View Single Post
Posts: 190 | Thanked: 21 times | Joined on Sep 2006
#12
Originally Posted by lemmy View Post
1/ Upgrade the OS without needing a software re-install afterwards.
Not easy to do, given that the OS can't know the dependencies of postinstalled software, unless they prohibit third-party software. Windows, OSX and Linux distros merely replacing the OS underneath the existing software either fail miserably on it or grow huge amounts of backward-compatibility layering. Sorting out that kind of thing in a clean way means recursively backtracking the full tree and refreshing every affected bit of it, and may take up many gigs of disk space and update durations in the order of days (ok, Gentoo as the prime example of a live upgrading distro is further hampered by doing everything by way of recompiles, but even binary Gentoo meta packages are sloow at upgrading).

The current way of saving the state and reinstalling is not that bad - but of course it causes friction in the case of major upgrades, where many to-be-reinstalled packages aren't there yet.


Originally Posted by lemmy View Post
2/ Install/embed Calendar/ Contact/ To Do software with similar capabilities to the Palm - especially to run the same software suite on Windows/ Mac/ Linux for simple sync.
Nice to have, but I have my doubts that anybody will succeed at someting where Palm ultimately failed - the whole conduit/sync thing got more and more vulnerable as the Palms grew more complex.

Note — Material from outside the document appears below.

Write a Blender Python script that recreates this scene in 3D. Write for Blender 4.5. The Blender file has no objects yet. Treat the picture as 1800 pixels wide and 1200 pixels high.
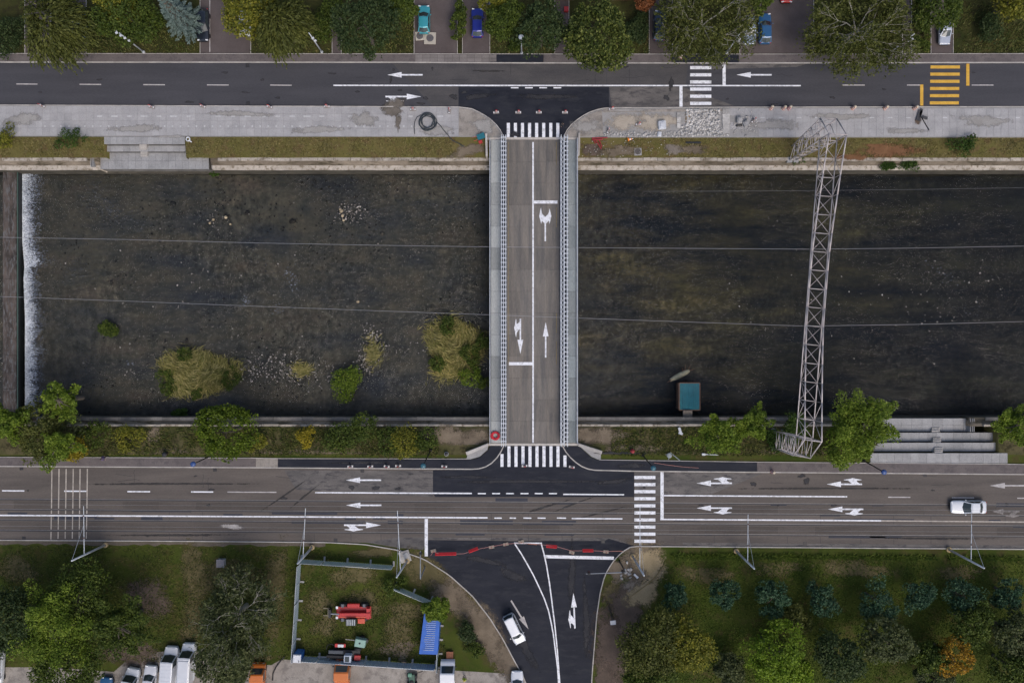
import bpy, bmesh, math, random
import numpy as np
from mathutils import Vector, Matrix
from mathutils.geometry import tessellate_polygon

R = math.radians
rng = random.Random(7)
NR = np.random.default_rng(11)
scene = bpy.context.scene
COL = scene.collection

# ------------------------------------------------------------------ camera
S = 12.5            # photo pixels per metre on the ground
H = 112.0           # height of the drone
cam_d = bpy.data.cameras.new('camera')
cam_d.sensor_width = 36.0
cam_d.lens = 28.0
cam_d.clip_end = 1000
cam = bpy.data.objects.new('camera', cam_d)
COL.objects.link(cam)
cam.location = (0, 0, H)
cam.rotation_euler = (0, 0, 0)
scene.camera = cam

# ------------------------------------------------------------------ light
world = bpy.data.worlds.new('World')
scene.world = world
world.use_nodes = True
wn = world.node_tree
wn.nodes.clear()
w_out = wn.nodes.new('ShaderNodeOutputWorld')
w_bg = wn.nodes.new('ShaderNodeBackground')
w_sky = wn.nodes.new('ShaderNodeTexSky')
w_sky.sky_type = 'NISHITA'
w_sky.sun_disc = False
SUN_EL, SUN_AZ = R(52), R(155)          # azimuth clockwise from +Y
w_sky.sun_elevation = SUN_EL
w_sky.sun_rotation = SUN_AZ
w_sky.dust_density = 4.0
w_sky.air_density = 1.0
w_bg.inputs['Strength'].default_value = 0.13
wn.links.new(w_sky.outputs[0], w_bg.inputs['Color'])
wn.links.new(w_bg.outputs[0], w_out.inputs['Surface'])
sun_d = bpy.data.lights.new('sun', 'SUN')
sun_d.energy = 1.0
sun_d.angle = R(32)
sun_d.color = (1.0, 0.96, 0.92)
sun = bpy.data.objects.new('sun', sun_d)
COL.objects.link(sun)
sdir = Vector((math.sin(SUN_AZ) * math.cos(SUN_EL), math.cos(SUN_AZ) * math.cos(SUN_EL), math.sin(SUN_EL)))
sun.rotation_euler = sdir.to_track_quat('Z', 'Y').to_euler()
sun.location = sdir * 150
scene.view_settings.view_transform = 'Standard'
scene.view_settings.look = 'None'
scene.view_settings.exposure = EXPO = 0.22
scene.view_settings.gamma = 1.0
scene.view_settings.use_curve_mapping = False
scene.cycles.max_bounces = 6
scene.cycles.transparent_max_bounces = 12
scene.cycles.use_denoising = True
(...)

Originally Posted by lemmy View Post
3/ Ditto a port of Thunderbird to sync with PC/ Mac/ Linux.
Mail client database syncing was the worst invention ever, it is in utter ignorance of what servers are supposed to be good for. And Thunderbird is hardly the mail app of choice for a small screen/memory device - even Claws, which needs much less screen estate, is already somewhat hard to use on the IT.